Media contact: Yvonne Taunton
Companies that manufacture or sell products are often constrained by the amount of resources they can dedicate to one product. Many companies enact a strategy known as product proliferation, where one product is given many variations to ensure the success of said product in its market. However these companies can overlook the importance of brands to a consumers’ decision to purchase, also known as brand relevance in category or BRiC.
In a research article published in the Journal of the Academy of Marketing Science, Yufei Zhang, Ph.D., an assistant professor in the University of Alabama at Birmingham Collat School of Business, and colleagues from three other institutions conducted a first-of-its-kind study into how BRiC affects consumer-based brand equity — consumers’ thoughts and feelings about a brand — and brand sales as they relate to product proliferation.

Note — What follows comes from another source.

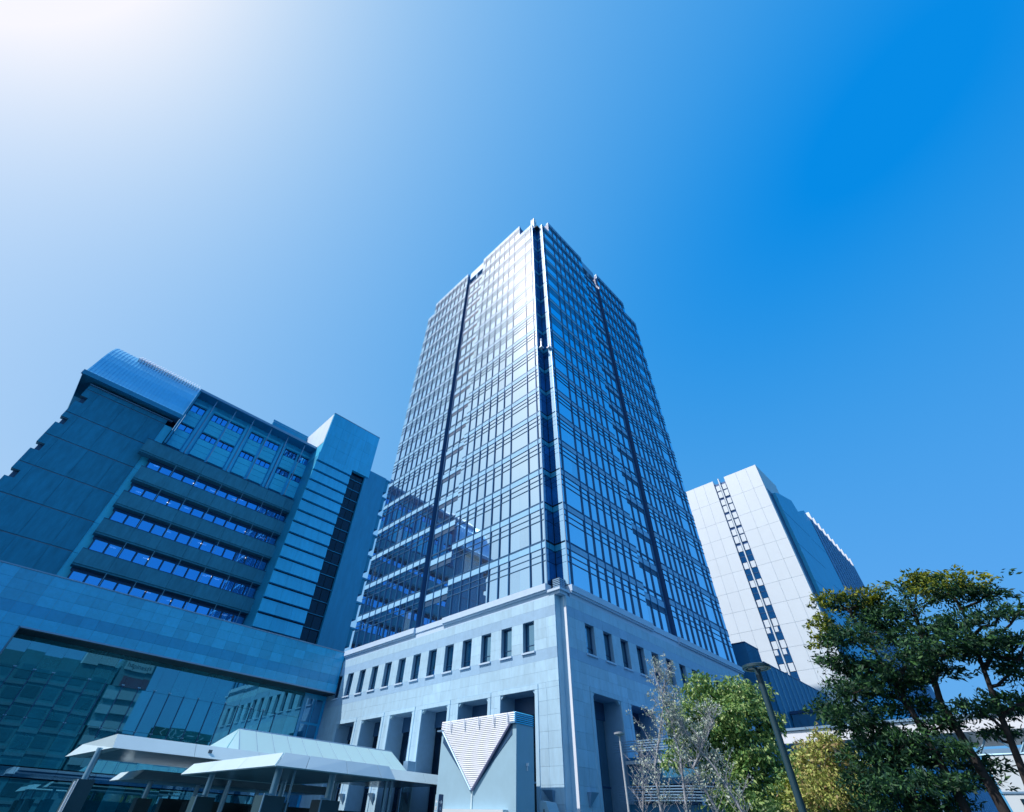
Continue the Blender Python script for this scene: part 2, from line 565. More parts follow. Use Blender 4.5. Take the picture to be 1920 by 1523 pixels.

“A product proliferation strategy comprises strategic actions — product line extension, new product introductions — that businesses use to increase variety in a product category,” Zhang said. “Such strategies are particularly effective when they align unique products with varied and dynamic consumer needs. Because extant research focuses primarily on the advantages of product proliferation and this strategy is prevalent in practice, we think some marketing and resource allocation decisions are made based on a particular thought process. The thought being ‘other companies are doing the same, so we have to increase our product variety,’ which can be a suboptimal decision if they do not consider BRiC and their specific product categories.”
Zhang and her research team conducted three studies: Study 1a was a survey on consumer reactions to product proliferation as it relates to high- and low-BRiC products; Study 1b, a lab experiment which also looked at consumer reactions to product proliferation; and Study 2, which looked at the effect of product proliferation on brand sales performance. What the team found was an opposing effect for product proliferation in consumer reactions versus brand sales.
“In studies 1a and 1b, we find a positive interaction of BRiC and product proliferation in driving CBBE, whereas Study 2 indicates a negative interaction in terms of their effects on brand sales,” Zhang said. “CBBE and brand sales are supposed to be highly and positively correlated. And product proliferation can increase both at the same time. However, BRiC reveals an opposing moderating effect. It means that product proliferation strategy can increase CBBE more effectively when product categories are high BRiC — beer, razor blades — whereas it is more effective in driving brand sales when product categories are low-BRiC — diapers, paper towels.”
Because this is the first study to look at product proliferation across categories, there is still much research to be done on the correlating factors and how these multiple variables interact in consumer and sales environments. Zhang attributes the lack of research across category lines to “data limitation and also the fact that brand research may tend to neglect category-level contingencies or moderators.”
JAMS is a premier journal in the field of marketing and marketing research and provides a vital link between scholarly research and practice by publishing research-based articles in the substantive domain of marketing.
Working with Zhang on the project were Yanhui Zhao, Ph.D., assistant professor at the University of Nebraska-Omaha; Joyce (Feng) Wang, Ph.D., assistant professor at Bentley University; Wyatt Schrock, Ph.D., assistant professor at Michigan State University; and Roger J. Calantone, Ph.D., University Distinguished Professor at Michigan State University.